=== Exercise goal ===
From the first line of the data below, repeat each line exactly until you reach the line with "LEAN), 'plaster_edge', M_dark, jb)"; include that line too.

=== Information shown ===
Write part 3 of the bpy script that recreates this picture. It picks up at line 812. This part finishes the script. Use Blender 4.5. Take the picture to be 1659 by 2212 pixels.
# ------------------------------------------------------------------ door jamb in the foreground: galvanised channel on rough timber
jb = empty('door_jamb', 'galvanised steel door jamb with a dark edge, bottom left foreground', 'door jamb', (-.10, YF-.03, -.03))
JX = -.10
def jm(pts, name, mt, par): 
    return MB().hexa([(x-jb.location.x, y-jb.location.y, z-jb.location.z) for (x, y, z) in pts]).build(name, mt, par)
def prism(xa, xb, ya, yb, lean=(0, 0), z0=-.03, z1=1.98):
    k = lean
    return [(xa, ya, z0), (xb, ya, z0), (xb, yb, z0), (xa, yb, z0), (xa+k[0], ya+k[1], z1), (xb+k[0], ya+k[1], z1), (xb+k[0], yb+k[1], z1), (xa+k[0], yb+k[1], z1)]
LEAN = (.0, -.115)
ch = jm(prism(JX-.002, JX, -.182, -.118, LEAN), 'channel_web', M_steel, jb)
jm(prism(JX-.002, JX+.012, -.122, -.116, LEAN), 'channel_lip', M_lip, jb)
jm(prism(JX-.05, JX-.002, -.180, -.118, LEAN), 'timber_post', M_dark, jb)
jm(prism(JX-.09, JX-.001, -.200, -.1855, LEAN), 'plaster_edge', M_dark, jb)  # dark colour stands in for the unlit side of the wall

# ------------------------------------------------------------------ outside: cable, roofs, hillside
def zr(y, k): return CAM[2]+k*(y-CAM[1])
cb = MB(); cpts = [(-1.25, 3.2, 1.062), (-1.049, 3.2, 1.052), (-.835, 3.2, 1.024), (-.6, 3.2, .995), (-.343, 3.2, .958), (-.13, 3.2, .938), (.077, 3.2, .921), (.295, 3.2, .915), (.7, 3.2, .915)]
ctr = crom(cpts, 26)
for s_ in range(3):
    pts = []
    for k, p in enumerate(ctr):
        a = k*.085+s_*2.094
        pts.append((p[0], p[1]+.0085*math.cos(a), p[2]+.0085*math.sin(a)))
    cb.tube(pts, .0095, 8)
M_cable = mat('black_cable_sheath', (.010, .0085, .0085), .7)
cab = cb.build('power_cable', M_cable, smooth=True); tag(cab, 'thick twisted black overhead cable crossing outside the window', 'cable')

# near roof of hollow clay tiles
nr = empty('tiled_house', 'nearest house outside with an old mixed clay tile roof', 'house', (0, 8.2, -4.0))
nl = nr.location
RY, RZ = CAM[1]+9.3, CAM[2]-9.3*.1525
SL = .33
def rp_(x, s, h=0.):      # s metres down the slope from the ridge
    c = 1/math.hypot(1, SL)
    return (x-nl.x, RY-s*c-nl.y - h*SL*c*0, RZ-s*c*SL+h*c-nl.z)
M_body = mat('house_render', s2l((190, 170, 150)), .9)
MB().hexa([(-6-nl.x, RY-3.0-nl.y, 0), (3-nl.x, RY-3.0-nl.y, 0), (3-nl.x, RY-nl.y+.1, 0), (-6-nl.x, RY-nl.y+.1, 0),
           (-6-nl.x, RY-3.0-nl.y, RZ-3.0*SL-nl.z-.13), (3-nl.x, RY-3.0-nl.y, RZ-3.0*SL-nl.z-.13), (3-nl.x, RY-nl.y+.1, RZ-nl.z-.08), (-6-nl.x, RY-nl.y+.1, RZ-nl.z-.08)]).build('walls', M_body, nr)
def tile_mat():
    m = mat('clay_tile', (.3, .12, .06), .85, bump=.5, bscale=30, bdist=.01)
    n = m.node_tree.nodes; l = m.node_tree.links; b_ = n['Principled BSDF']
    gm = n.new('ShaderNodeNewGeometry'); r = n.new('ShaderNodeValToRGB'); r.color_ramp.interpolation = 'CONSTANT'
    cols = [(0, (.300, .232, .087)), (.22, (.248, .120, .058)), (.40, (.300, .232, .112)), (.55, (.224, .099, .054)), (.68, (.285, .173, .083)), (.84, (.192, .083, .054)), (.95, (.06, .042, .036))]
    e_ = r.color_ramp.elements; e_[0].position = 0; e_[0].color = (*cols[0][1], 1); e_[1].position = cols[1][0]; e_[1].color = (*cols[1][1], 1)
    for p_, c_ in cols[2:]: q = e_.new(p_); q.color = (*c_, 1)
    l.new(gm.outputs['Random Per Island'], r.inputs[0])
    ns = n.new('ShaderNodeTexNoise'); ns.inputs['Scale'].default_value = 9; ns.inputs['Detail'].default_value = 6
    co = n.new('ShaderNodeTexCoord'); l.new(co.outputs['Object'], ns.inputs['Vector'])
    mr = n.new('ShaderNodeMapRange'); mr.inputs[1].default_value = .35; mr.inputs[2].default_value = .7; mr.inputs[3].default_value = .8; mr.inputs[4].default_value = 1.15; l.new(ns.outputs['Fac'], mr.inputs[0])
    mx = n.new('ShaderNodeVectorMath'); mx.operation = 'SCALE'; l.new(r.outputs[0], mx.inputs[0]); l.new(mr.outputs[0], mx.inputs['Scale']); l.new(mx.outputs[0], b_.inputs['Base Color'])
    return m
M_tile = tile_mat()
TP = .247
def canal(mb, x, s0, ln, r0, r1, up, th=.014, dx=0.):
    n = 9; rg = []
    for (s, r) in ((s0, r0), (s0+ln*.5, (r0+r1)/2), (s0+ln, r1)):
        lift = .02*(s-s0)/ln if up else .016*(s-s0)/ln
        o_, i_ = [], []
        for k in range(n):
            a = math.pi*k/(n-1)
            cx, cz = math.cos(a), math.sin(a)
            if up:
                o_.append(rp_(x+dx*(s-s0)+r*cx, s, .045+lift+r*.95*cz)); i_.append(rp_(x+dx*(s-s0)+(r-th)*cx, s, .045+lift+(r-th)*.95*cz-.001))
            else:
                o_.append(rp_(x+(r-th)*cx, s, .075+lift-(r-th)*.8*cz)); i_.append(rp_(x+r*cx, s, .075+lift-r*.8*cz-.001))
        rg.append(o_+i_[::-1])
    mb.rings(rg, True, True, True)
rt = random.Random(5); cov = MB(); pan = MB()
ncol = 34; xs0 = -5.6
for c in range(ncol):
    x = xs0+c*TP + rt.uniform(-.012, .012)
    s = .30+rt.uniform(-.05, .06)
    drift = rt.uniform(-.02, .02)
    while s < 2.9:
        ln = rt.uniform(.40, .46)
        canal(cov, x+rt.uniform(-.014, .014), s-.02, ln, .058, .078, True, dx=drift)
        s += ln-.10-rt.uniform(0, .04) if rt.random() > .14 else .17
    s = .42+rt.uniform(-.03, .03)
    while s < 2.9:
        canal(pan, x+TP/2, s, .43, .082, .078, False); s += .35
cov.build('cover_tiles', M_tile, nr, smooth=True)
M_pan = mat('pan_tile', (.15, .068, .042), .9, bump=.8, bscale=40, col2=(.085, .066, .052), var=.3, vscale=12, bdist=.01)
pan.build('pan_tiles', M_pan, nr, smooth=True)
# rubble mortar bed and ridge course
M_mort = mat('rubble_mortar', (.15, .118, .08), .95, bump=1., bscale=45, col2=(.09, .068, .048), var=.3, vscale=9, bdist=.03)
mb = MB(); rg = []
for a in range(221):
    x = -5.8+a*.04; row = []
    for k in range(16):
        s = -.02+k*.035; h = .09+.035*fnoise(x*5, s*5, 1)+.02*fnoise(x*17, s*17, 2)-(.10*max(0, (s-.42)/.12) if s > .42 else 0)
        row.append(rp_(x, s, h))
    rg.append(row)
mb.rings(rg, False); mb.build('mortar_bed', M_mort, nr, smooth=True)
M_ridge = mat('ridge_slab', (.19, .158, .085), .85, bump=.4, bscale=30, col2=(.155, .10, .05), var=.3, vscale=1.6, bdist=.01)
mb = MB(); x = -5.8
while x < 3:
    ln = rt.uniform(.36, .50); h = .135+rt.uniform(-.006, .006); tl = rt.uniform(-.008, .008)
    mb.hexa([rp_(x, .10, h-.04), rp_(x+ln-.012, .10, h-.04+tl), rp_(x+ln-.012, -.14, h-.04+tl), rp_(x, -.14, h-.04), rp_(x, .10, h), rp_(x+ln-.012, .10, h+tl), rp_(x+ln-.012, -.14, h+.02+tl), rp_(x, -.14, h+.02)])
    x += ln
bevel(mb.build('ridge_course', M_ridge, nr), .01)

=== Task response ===
Write part 3 of the bpy script that recreates this picture. It picks up at line 812. This part finishes the script. Use Blender 4.5. Take the picture to be 1659 by 2212 pixels.
# ------------------------------------------------------------------ door jamb in the foreground: galvanised channel on rough timber
jb = empty('door_jamb', 'galvanised steel door jamb with a dark edge, bottom left foreground', 'door jamb', (-.10, YF-.03, -.03))
JX = -.10
def jm(pts, name, mt, par): 
    return MB().hexa([(x-jb.location.x, y-jb.location.y, z-jb.location.z) for (x, y, z) in pts]).build(name, mt, par)
def prism(xa, xb, ya, yb, lean=(0, 0), z0=-.03, z1=1.98):
    k = lean
    return [(xa, ya, z0), (xb, ya, z0), (xb, yb, z0), (xa, yb, z0), (xa+k[0], ya+k[1], z1), (xb+k[0], ya+k[1], z1), (xb+k[0], yb+k[1], z1), (xa+k[0], yb+k[1], z1)]
LEAN = (.0, -.115)
ch = jm(prism(JX-.002, JX, -.182, -.118, LEAN), 'channel_web', M_steel, jb)
jm(prism(JX-.002, JX+.012, -.122, -.116, LEAN), 'channel_lip', M_lip, jb)
jm(prism(JX-.05, JX-.002, -.180, -.118, LEAN), 'timber_post', M_dark, jb)
jm(prism(JX-.09, JX-.001, -.200, -.1855, LEAN), 'plaster_edge', M_dark, jb)  # dark colour stands in for the unlit side of the wall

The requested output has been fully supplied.